◆ Dataset section:
%%
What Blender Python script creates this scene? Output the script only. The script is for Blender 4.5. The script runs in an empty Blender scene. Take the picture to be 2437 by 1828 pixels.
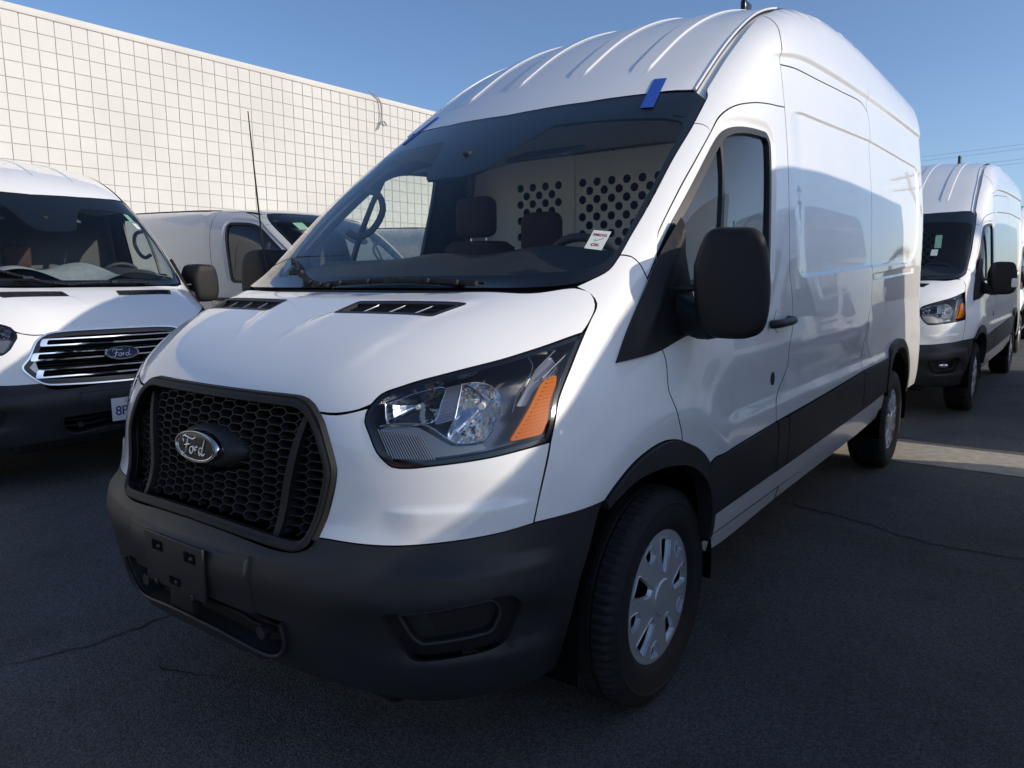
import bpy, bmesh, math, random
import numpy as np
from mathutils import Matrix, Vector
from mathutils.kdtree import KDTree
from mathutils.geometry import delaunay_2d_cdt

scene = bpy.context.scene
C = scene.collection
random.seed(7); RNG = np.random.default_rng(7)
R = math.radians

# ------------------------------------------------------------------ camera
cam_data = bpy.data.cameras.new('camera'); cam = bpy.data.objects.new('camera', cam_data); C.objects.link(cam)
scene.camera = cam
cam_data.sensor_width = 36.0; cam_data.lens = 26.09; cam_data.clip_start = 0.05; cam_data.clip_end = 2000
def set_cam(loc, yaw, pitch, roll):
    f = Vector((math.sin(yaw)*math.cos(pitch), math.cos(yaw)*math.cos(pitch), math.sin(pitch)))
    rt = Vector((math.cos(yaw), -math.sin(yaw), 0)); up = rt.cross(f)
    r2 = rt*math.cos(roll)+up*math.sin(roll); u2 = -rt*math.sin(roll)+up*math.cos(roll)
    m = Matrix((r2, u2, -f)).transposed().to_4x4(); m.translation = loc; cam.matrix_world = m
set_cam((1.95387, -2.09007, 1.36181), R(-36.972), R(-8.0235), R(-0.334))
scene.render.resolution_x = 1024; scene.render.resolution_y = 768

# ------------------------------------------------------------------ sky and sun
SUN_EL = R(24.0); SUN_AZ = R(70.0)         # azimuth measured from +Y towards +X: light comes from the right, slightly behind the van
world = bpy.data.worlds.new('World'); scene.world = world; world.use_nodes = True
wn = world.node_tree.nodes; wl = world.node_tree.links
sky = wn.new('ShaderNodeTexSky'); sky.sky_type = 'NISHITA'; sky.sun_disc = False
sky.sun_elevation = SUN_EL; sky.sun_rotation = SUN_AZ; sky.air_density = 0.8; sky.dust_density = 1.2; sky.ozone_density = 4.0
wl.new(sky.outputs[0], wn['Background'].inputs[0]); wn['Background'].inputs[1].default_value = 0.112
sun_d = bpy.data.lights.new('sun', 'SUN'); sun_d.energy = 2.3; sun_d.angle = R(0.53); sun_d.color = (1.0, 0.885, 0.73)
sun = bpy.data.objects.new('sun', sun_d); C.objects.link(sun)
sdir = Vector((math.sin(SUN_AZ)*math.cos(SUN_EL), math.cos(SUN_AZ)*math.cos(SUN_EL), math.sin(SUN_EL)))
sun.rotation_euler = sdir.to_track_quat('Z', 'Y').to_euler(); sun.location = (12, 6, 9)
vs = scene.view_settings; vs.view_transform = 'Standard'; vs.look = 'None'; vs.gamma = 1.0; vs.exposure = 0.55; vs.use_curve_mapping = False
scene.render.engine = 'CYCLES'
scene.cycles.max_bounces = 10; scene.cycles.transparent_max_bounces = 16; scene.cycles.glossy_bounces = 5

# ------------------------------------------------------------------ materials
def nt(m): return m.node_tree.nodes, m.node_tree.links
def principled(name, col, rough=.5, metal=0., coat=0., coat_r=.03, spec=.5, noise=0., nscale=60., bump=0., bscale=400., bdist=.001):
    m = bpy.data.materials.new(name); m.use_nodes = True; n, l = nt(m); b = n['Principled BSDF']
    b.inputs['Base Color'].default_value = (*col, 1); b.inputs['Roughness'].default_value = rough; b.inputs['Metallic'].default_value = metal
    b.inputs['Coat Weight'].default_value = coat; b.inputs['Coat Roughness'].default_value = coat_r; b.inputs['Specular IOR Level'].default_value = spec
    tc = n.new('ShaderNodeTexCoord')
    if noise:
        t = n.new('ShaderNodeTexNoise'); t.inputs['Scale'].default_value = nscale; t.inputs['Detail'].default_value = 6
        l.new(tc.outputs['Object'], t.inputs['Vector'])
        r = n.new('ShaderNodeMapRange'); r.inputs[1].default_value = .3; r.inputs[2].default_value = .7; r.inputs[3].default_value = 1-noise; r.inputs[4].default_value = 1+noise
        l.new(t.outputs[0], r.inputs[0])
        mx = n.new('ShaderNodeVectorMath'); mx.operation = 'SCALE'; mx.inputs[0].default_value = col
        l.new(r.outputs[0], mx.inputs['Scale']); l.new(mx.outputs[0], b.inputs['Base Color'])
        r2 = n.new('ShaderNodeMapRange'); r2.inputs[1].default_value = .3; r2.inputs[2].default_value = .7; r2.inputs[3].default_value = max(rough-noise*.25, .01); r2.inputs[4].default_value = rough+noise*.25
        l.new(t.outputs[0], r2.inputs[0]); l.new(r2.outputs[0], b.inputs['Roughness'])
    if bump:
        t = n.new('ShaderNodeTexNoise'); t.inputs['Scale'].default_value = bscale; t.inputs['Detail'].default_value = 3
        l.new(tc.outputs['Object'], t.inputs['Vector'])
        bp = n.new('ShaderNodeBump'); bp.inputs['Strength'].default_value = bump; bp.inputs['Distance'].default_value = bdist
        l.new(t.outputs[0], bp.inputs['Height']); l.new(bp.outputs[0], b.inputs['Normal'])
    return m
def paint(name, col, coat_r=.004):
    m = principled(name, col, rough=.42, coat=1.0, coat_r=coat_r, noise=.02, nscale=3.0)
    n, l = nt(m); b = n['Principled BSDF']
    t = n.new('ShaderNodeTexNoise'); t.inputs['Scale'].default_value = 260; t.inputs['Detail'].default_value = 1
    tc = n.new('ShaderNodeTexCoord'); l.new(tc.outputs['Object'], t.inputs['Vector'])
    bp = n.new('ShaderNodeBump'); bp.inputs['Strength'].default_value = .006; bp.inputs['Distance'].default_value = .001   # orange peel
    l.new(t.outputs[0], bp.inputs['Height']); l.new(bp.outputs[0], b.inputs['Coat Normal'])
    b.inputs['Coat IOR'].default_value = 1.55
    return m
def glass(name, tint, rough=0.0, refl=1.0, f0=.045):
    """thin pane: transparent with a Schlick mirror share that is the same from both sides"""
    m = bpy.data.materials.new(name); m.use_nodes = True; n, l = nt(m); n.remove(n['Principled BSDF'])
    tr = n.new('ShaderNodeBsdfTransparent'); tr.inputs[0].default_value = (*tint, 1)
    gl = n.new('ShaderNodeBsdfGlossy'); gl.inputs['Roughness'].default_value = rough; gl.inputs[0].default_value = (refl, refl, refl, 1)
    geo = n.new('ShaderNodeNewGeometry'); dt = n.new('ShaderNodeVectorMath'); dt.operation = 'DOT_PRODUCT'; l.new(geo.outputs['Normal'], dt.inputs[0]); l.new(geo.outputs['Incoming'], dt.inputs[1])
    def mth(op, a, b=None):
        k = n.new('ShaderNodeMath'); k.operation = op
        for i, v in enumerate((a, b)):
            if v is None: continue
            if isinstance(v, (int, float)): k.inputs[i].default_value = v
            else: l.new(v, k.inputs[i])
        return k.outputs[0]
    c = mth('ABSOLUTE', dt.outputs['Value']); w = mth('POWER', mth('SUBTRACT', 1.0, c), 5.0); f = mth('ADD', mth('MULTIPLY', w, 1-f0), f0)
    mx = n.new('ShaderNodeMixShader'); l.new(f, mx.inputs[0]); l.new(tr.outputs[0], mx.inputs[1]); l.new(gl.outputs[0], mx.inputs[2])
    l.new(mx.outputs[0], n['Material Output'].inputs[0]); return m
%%
◆ The task:
Take the lines from the start of the material to the line with "R = math.radians", both included, and transcribe them exactly without the pictures.

◆ Output below:
What Blender Python script creates this scene? Output the script only. The script is for Blender 4.5. The script runs in an empty Blender scene. Take the picture to be 2437 by 1828 pixels.
import bpy, bmesh, math, random
import numpy as np
from mathutils import Matrix, Vector
from mathutils.kdtree import KDTree
from mathutils.geometry import delaunay_2d_cdt

scene = bpy.context.scene
C = scene.collection
random.seed(7); RNG = np.random.default_rng(7)
R = math.radians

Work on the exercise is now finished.